If you can master the art of lighting, then you will truly develop your craft so much more deeply and thoroughly than if you focus on simply buying better gear to make your life easier. The irony of this situation is that when you do in fact master lighting and place a premium on it, it will inevitably lead to bigger and better projects, and those jobs will inevitably lead to the high DR cameras that you may not have access to today. When you do get there though, and every one of your shoots is on an Alexa, Epic, or similar camera – your primary concern is still going to be lighting above all else. No matter how much changes in this industry technologically speaking, one thing that will never change is the basic science of lighting an image. So if you haven’t already invested your time in perfecting that art, I highly recommend that you do!

About Author

Noam Kroll is an award-winning Los Angeles based filmmaker, and the founder of the boutique production house, Creative Rebellion. His work can be seen at international film festivals, on network television, and in various publications across the globe. Follow Noam on Twitter, Instagram and Facebook for more content like this!


  • Hi Noam,
    many thanks for your article! I find “Painting with light” one of the most important aspects in cinematography. I recently splashed out and bought the wonderful PanAura Octodome 5. It’s a great pleasure working with this light and it has many followers. I ran a test with some clients by showing them an image of a face lit by a chimera and then an image of a face lit by a PanAura.
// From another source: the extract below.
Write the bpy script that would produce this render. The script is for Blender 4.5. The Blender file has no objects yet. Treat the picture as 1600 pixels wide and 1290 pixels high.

Even though they couldn’t say why most people went for the PanAura. What’s your opinion and experience with the PanAura?
    Best regards,

    • Hi Keith! I haven’t used the PanAura myself, but I have used similar lights and their shape helps to wrap the light on your subject’s face even more than many chimeras… This can lead to more flattering results on the talent and is probably why people tend to prefer the look!

  • Adrian

    Thanks for another great article Noam. Do you have any recommendations for reasonably good starter lighting kits that could form the core of a lighting setup?

    • My pleasure Adrian, and thank you for the feedback. My first lighting kit was a Lowell DV Creator kit and I often still use it to this day!